DATA SHOWN:

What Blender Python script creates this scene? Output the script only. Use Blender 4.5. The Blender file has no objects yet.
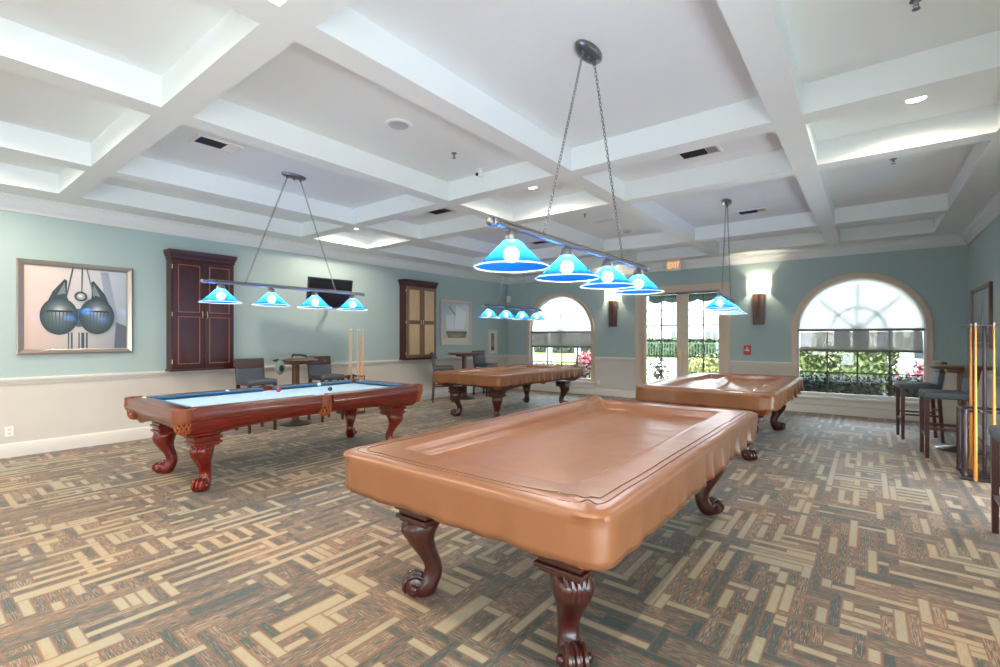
import bpy, bmesh, math, random
from mathutils import Vector, Matrix, noise
PI = math.pi
SC = bpy.context.scene
COL = SC.collection
random.seed(7)

# ------------------------------------------------------------------ room data
XL, XR, YB, YF = -8.22, 1.306, 10.96, -6.6
ZS, ZC = 3.17, 3.40           # soffit of the beams, ceiling inside the coffers
ZCR = 2.982                    # bottom of the crown moulding

# ------------------------------------------------------------------ materials
def new_mat(name):
    m = bpy.data.materials.new(name); m.use_nodes = True
    nt = m.node_tree
    return m, nt, nt.nodes['Principled BSDF']

def P(name, col, rough=0.5, metal=0.0, spec=0.5, coat=0.0, coat_r=0.1, var=0.0, vscale=8.0, bump=0.0,
      bscale=40.0, emis=None, estr=0.0, sheen=0.0, stretch=(1, 1, 1)):
    m, nt, b = new_mat(name)
    b.inputs['Base Color'].default_value = (*col, 1)
    b.inputs['Roughness'].default_value = rough
    b.inputs['Metallic'].default_value = metal
    b.inputs['Specular IOR Level'].default_value = spec
    b.inputs['Coat Weight'].default_value = coat
    b.inputs['Coat Roughness'].default_value = coat_r
    b.inputs['Sheen Weight'].default_value = sheen
    if emis:
        b.inputs['Emission Color'].default_value = (*emis, 1)
        b.inputs['Emission Strength'].default_value = estr
    if var > 0 or bump > 0:
        tc = nt.nodes.new('ShaderNodeTexCoord')
        mp = nt.nodes.new('ShaderNodeMapping'); mp.inputs['Scale'].default_value = stretch
        nt.links.new(tc.outputs['Object'], mp.inputs['Vector'])
    if var > 0:
        n = nt.nodes.new('ShaderNodeTexNoise'); n.inputs['Scale'].default_value = vscale
        n.inputs['Detail'].default_value = 5
        nt.links.new(mp.outputs[0], n.inputs['Vector'])
        r = nt.nodes.new('ShaderNodeValToRGB')
        r.color_ramp.elements[0].position = .3; r.color_ramp.elements[1].position = .7
        r.color_ramp.elements[0].color = (*[c * (1 - var) for c in col], 1)
        r.color_ramp.elements[1].color = (*[min(1, c * (1 + var)) for c in col], 1)
        nt.links.new(n.outputs['Fac'], r.inputs['Fac']); nt.links.new(r.outputs['Color'], b.inputs['Base Color'])
    if bump > 0:
        n2 = nt.nodes.new('ShaderNodeTexNoise'); n2.inputs['Scale'].default_value = bscale
        n2.inputs['Detail'].default_value = 3
        nt.links.new(mp.outputs[0], n2.inputs['Vector'])
        bp = nt.nodes.new('ShaderNodeBump'); bp.inputs['Strength'].default_value = bump
        bp.inputs['Distance'].default_value = .01
        nt.links.new(n2.outputs['Fac'], bp.inputs['Height']); nt.links.new(bp.outputs[0], b.inputs['Normal'])
    return m

def srgb(r, g, b):
    f = lambda c: (c / 255 / 12.92) if c / 255 <= .04045 else ((c / 255 + .055) / 1.055) ** 2.4
    return (f(r), f(g), f(b))

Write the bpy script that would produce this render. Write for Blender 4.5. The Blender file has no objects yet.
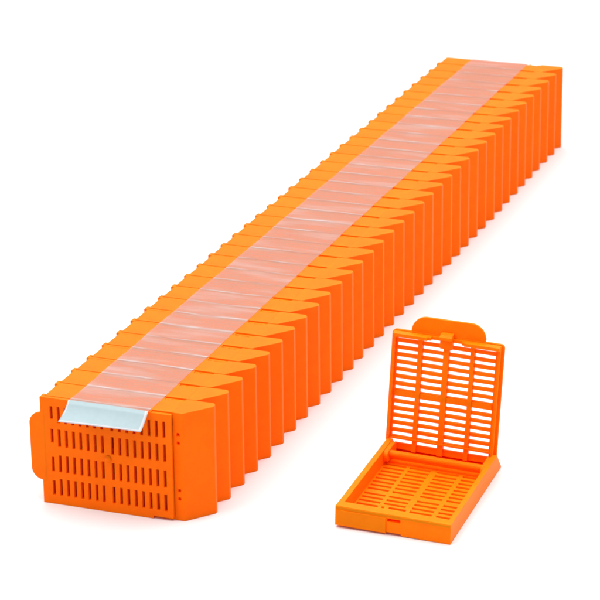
import bpy, bmesh, math, random
from mathutils import Vector, Matrix

random.seed(7)
S = 0.1                                   # script works in millimetres, 1 Blender unit = 1 cm
scene = bpy.context.scene
scene.unit_settings.scale_length = 0.01

# ------------------------------------------------------------------ camera
cam_d = bpy.data.cameras.new("camera")
cam = bpy.data.objects.new("camera", cam_d)
scene.collection.objects.link(cam)
R_ = Vector((0.93787114, 0.34685372, -0.00949885))
U_ = Vector((-0.11249063, 0.32983675, 0.93731189))
F_ = Vector((-0.32824318, 0.87800923, -0.34836217))
m = Matrix((R_, U_, -F_)).transposed().to_4x4()
m.translation = Vector((280.39164739, -568.10577543, 286.90207892)) * S
cam.matrix_world = m
cam_d.sensor_width = 36
cam_d.lens = 166.30065
cam_d.clip_start = 1
cam_d.clip_end = 5000
cam_d.dof.use_dof = True
cam_d.dof.focus_distance = 700 * S
cam_d.dof.aperture_fstop = 1.0
scene.camera = cam

# ------------------------------------------------------------------ world and lamps
w = bpy.data.worlds.new("World")
scene.world = w
w.use_nodes = True
bg = w.node_tree.nodes["Background"]
bg.inputs[0].default_value = (1.0, 1.0, 1.0, 1)
bg.inputs[1].default_value = 0.54


def area(name, loc, target, size, power, col=(1, 1, 1)):
    d = bpy.data.lights.new(name, 'AREA')
    d.shape = 'SQUARE'
    d.size = size * S
    d.energy = power
    d.color = col
    o = bpy.data.objects.new(name, d)
    scene.collection.objects.link(o)
    o.location = Vector(loc) * S
    o.rotation_euler = (Vector(target) - Vector(loc)).to_track_quat('-Z', 'Y').to_euler()
    return o


area("softbox_key", (40, 330, 1300), (40, 200, 0), 1900, 390000)
area("softbox_fill", (-700, -500, 900), (60, 60, 0), 700, 52000)

scene.render.engine = 'CYCLES'
scene.cycles.filter_width = 1.9
scene.cycles.max_bounces = 12
scene.cycles.diffuse_bounces = 8
scene.cycles.transparent_max_bounces = 24
scene.view_settings.view_transform = 'Standard'
scene.view_settings.look = 'None'
scene.view_settings.exposure = 0.1
scene.view_settings.gamma = 1.0
scene.render.resolution_x = 1024
scene.render.resolution_y = 1024


# ------------------------------------------------------------------ materials
def new_mat(name):
    mt = bpy.data.materials.new(name)
    mt.use_nodes = True
    nt = mt.node_tree
    return mt, nt, nt.nodes["Principled BSDF"]


def plastic(name, col):
    mt, nt, p = new_mat(name)
    p.inputs["Roughness"].default_value = 0.55
    p.inputs["IOR"].default_value = 1.28
    p.inputs["Specular IOR Level"].default_value = 0.5
    p.inputs["Specular Tint"].default_value = (1.0, 0.55, 0.16, 1)
    p.inputs["Subsurface Weight"].default_value = 0.6
    p.inputs["Subsurface Radius"].default_value = (1.0, 0.16, 0.02)
    p.inputs["Subsurface Scale"].default_value = 0.2
    tc = nt.nodes.new("ShaderNodeTexCoord")
    n = nt.nodes.new("ShaderNodeTexNoise")
    n.inputs["Scale"].default_value = 1.7
    n.inputs["Detail"].default_value = 4
    nt.links.new(tc.outputs["Object"], n.inputs["Vector"])
    info = nt.nodes.new("ShaderNodeObjectInfo")
    mr = nt.nodes.new("ShaderNodeMapRange")
    mr.inputs["To Min"].default_value = 0.965
    mr.inputs["To Max"].default_value = 1.035
    nt.links.new(info.outputs["Random"], mr.inputs["Value"])
    mr2 = nt.nodes.new("ShaderNodeMapRange")
    mr2.inputs["From Min"].default_value = 0.3
    mr2.inputs["From Max"].default_value = 0.7
    mr2.inputs["To Min"].default_value = 0.95
    mr2.inputs["To Max"].default_value = 1.05
    nt.links.new(n.outputs["Fac"], mr2.inputs["Value"])
    mul = nt.nodes.new("ShaderNodeMath")
    mul.operation = 'MULTIPLY'
    nt.links.new(mr.outputs[0], mul.inputs[0])
    nt.links.new(mr2.outputs[0], mul.inputs[1])
    vm = nt.nodes.new("ShaderNodeVectorMath")
    vm.operation = 'SCALE'
    vm.inputs[0].default_value = col
    nt.links.new(mul.outputs[0], vm.inputs["Scale"])
    nt.links.new(vm.outputs[0], p.inputs["Base Color"])
    # fine moulded-plastic grain
    n2 = nt.nodes.new("ShaderNodeTexNoise")
    n2.inputs["Scale"].default_value = 55
    n2.inputs["Detail"].default_value = 3
    nt.links.new(tc.outputs["Object"], n2.inputs["Vector"])
    b = nt.nodes.new("ShaderNodeBump")
    b.inputs["Strength"].default_value = 0.12
    b.inputs["Distance"].default_value = 0.004
    nt.links.new(n2.outputs["Fac"], b.inputs["Height"])
    nt.links.new(b.outputs[0], p.inputs["Normal"])
    return mt


M_OR = plastic("orange_plastic", (0.97, 0.142, 0.001))
M_OPEN = plastic("orange_plastic_lit_tone", (0.97, 0.168, 0.001))  # yellower base colour stands in for different lighting on the open cassette


def ground_mat():
    mt, nt, p = new_mat("white_sweep")
    p.inputs["Base Color"].default_value = (0.70, 0.70, 0.70, 1)
    p.inputs["Roughness"].default_value = 0.7
    p.inputs["Specular IOR Level"].default_value = 0.2
    return mt


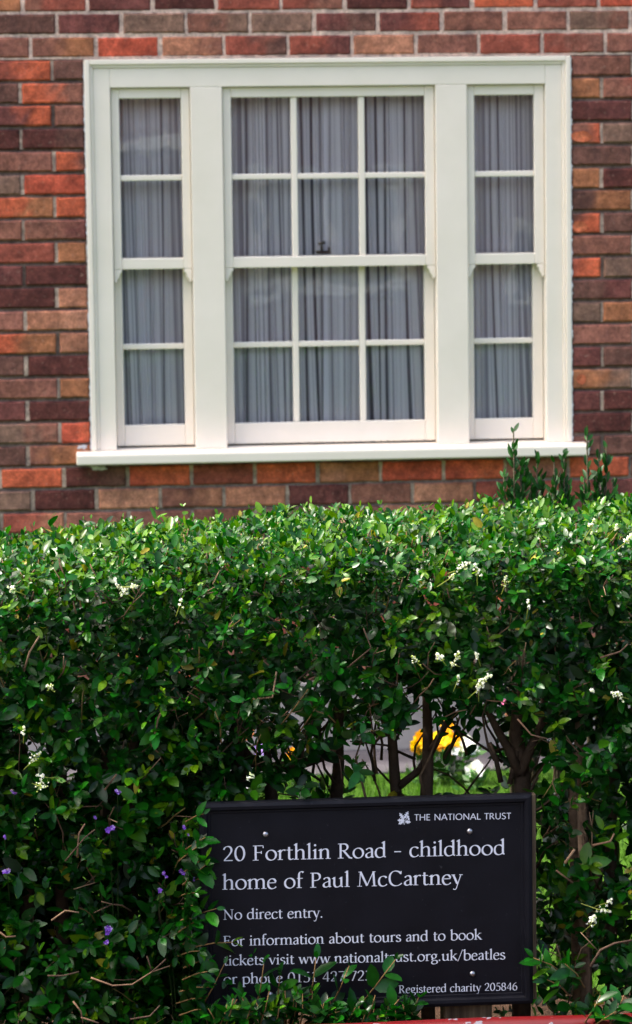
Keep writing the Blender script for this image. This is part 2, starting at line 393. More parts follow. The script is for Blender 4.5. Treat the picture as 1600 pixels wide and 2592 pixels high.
def sash(x0, x1, z0, z1, y0, gl, gr, gb, gt, bars_x, bars_z, horn):
    """gl..gt = edges of the glazed area; y0 = outer face"""
    m = MB(); y1 = y0+0.035; e = 0.0015
    m.box(x0+e, gl, y0, y1, z0, z1-e); m.box(gr, x1-e, y0, y1, z0, z1-e)
    m.box(gl, gr, y0, y1, z0, gb); m.box(gl, gr, y0, y1, gt, z1-e)
    hb = 0.0105
    for bx in bars_x: m.box(bx-hb, bx+hb, y0+0.006, y1-0.006, gb, gt)
    xs = [gl]+[v for bx in bars_x for v in (bx-hb, bx+hb)]+[gr]
    for bz in bars_z:
        for i in range(0, len(xs), 2): m.box(xs[i], xs[i+1], y0+0.007, y1-0.007, bz-0.0095, bz+0.0095)
    if horn:
        wd = gl-x0-e
        h = [(0, 0), (0, -0.040), (0.30, -0.046), (0.42, -0.034), (0.62, -0.028), (0.78, -0.014), (1.0, -0.010), (1.0, 0)]
        m.prism([(x0+e+wd*u, z0+v) for u, v in h][::-1][::-1], y0+0.0004, y1-0.002)
        m.prism([(x1-e-wd*u, z0+v) for u, v in h][::-1], y0+0.0004, y1-0.002)
    o = m.build('sash', M['paint'], win, bevel=0.0032, seg=2)
    p = MB(); p.box(gl-0.004, gr+0.004, y0+0.016, y0+0.019, gb-0.004, gt+0.004); p.build('pane', M['glass'], win)
    return o
for (x0, x1, gl, gr, bx) in ((-W1, -W2, -0.697, -0.492, []), (-W3, W3, -0.326, 0.322, [-0.1165, 0.1095]), (W2, W1, 0.489, 0.691, [])):
    sash(x0, x1, 1.648, ZH, 0.028, gl, gr, 1.685, 2.213, bx, [1.951], True)
    sash(x0, x1, 1.056, 1.690, 0.068, gl-0.001, gr-0.002, 1.126, 1.655, bx, [1.389], False)
lk = MB()                                                  # catch on the meeting rail of the middle pair
lk.box(-0.043, 0.006, 0.074, 0.098, 1.690, 1.702)
lk.tube([(-0.024, 0.086, 1.700), (-0.025, 0.086, 1.722)], [0.005, 0.003], 8)
lk.tube([(-0.036, 0.086, 1.724), (-0.012, 0.086, 1.729)], [0.005, 0.006], 8)
lk.tube([(0.002, 0.086, 1.70), (0.0, 0.086, 1.713)], [0.006, 0.004], 8)
lk.build('sash_lock', M['bronze'], win, bevel=0.002)
filler_mat = m_plain('old_filler', lin((205, 204, 208)), 0.8, 0.2, 60, 0.25, 0.6, 0.003)
for s in (-1, 1):
    pts = []; z = 1.05
    while z < 2.338: pts.append((s*(0.8105+random.choice((0.0005, 0.001, 0.0015, 0.002, 0.003, 0.005))), z)); z += random.uniform(0.004, 0.012)
    poly = [(s*0.8095, 1.05)]+pts+[(s*0.8095, 2.338)]
    se = MB()
    for a, c in zip(pts[:-1], pts[1:]):
        q = [(s*0.8095, a[1]), a, c, (s*0.8095, c[1])]
        se.add([(x, -0.0022, z) for x, z in q]+[(x, 0.02, z) for x, z in q], [(0, 1, 2, 3), (0, 4, 5, 1), (1, 5, 6, 2), (2, 6, 7, 3)])
    se.build('filler', filler_mat, win)
for (cx, cz, rx, rz) in ((-0.84, 1.06, 0.02, 0.009), (-0.79, 0.988, 0.035, 0.010), (0.868, 1.03, 0.006, 0.016)):
    se = MB(); n_ = 26; vs = [(cx, -0.0032, cz)]
    for q in range(n_):
        a = 2*math.pi*q/n_; rr = 0.75+0.7*mnoise.noise((math.cos(a)*2.2+cx*9, math.sin(a)*2.2, cz*7))
        vs.append((cx+rx*rr*math.cos(a), -0.0024, cz+rz*rr*math.sin(a)))
    se.add(vs+[(x, 0.01, z) for x, y, z in vs[1:]], [(0, 1+q, 1+(q+1) % n_) for q in range(n_)]+[(1+q, 1+n_+q, 1+n_+(q+1) % n_, 1+(q+1) % n_) for q in range(n_)])
    se.build('paint_smear', filler_mat, win)

# curtains
def curtain(x0, x1, seed, lean0, lean1, label, z0=0.98, z1=2.30, y0=0.122, hem=0.0):
    nx = int((x1-x0)/0.0022); nz = 16; r = random.Random(seed)
    u = np.linspace(0, 1, nx+1); L = (x1-x0)
    xs = x0+u*L
    yy = np.zeros_like(u)
    for wl, am in ((0.024, .0022), (0.037, .003), (0.061, .004), (0.017, .001)):
        yy += am*np.sin(2*np.pi*(u*L/wl)+r.uniform(0, 6.28)+2.6*np.sin(2*np.pi*u*L/0.17+r.uniform(0, 6.28)))
    xw = 0.004*np.sin(2*np.pi*u*L/0.031+r.uniform(0, 6.28))
    V = []; U = []
    arc = np.concatenate([[0], np.cumsum(np.hypot(np.diff(xs), np.diff(yy)))])
    for j in range(nz+1):
        t = j/nz; z = z1-(z1-z0)*t
        a = 0.55+0.45*t
        ln = (lean0*(1-u)+lean1*u)*t*t+0.010*t*t*np.sin(2*np.pi*u*L/0.13+seed*2.1)+0.006*t*np.sin(2*np.pi*u*L/0.083+seed)
        V.append(np.stack([xs+xw*a+ln+0.002*np.sin(t*5+u*40), y0+yy*a, np.full(nx+1, z)], 1))
        U.append(np.stack([arc+seed*3.1, np.where((u*L < hem) & (u*L > 0.004), 1.0, 0.0), np.full(nx+1, 0.0)], 1))
    V = np.concatenate(V); U = np.concatenate(U)
    W = nx+1; jj, ii = np.meshgrid(np.arange(nz), np.arange(nx), indexing='ij'); q = (jj*W+ii).ravel()
    quads = np.stack([q, q+W, q+W+1, q+1], 1)
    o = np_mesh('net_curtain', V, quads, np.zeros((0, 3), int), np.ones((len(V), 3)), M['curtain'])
    at_ = o.data.attributes.new('cloth', 'FLOAT_VECTOR', 'POINT'); at_.data.foreach_set('vector', U.astype(np.float32).ravel())
    return tag(o, label, 'curtain', 'striped net curtains behind the sash windows')
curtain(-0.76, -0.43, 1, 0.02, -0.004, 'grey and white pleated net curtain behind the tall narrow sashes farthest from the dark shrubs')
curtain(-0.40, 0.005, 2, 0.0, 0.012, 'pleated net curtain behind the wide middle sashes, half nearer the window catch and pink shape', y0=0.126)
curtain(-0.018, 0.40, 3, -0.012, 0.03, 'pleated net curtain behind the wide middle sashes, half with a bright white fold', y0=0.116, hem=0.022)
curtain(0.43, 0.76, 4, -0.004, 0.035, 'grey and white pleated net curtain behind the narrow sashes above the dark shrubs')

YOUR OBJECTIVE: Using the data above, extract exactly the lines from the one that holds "curtain(-0.76, -0.43, 1, 0.02, -0.004, 'grey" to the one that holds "curtain(-0.018, 0.40, 3, -0.012, 0.03, 'pleated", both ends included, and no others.

THE RESPONSE:
curtain(-0.76, -0.43, 1, 0.02, -0.004, 'grey and white pleated net curtain behind the tall narrow sashes farthest from the dark shrubs')
curtain(-0.40, 0.005, 2, 0.0, 0.012, 'pleated net curtain behind the wide middle sashes, half nearer the window catch and pink shape', y0=0.126)
curtain(-0.018, 0.40, 3, -0.012, 0.03, 'pleated net curtain behind the wide middle sashes, half with a bright white fold', y0=0.116, hem=0.022)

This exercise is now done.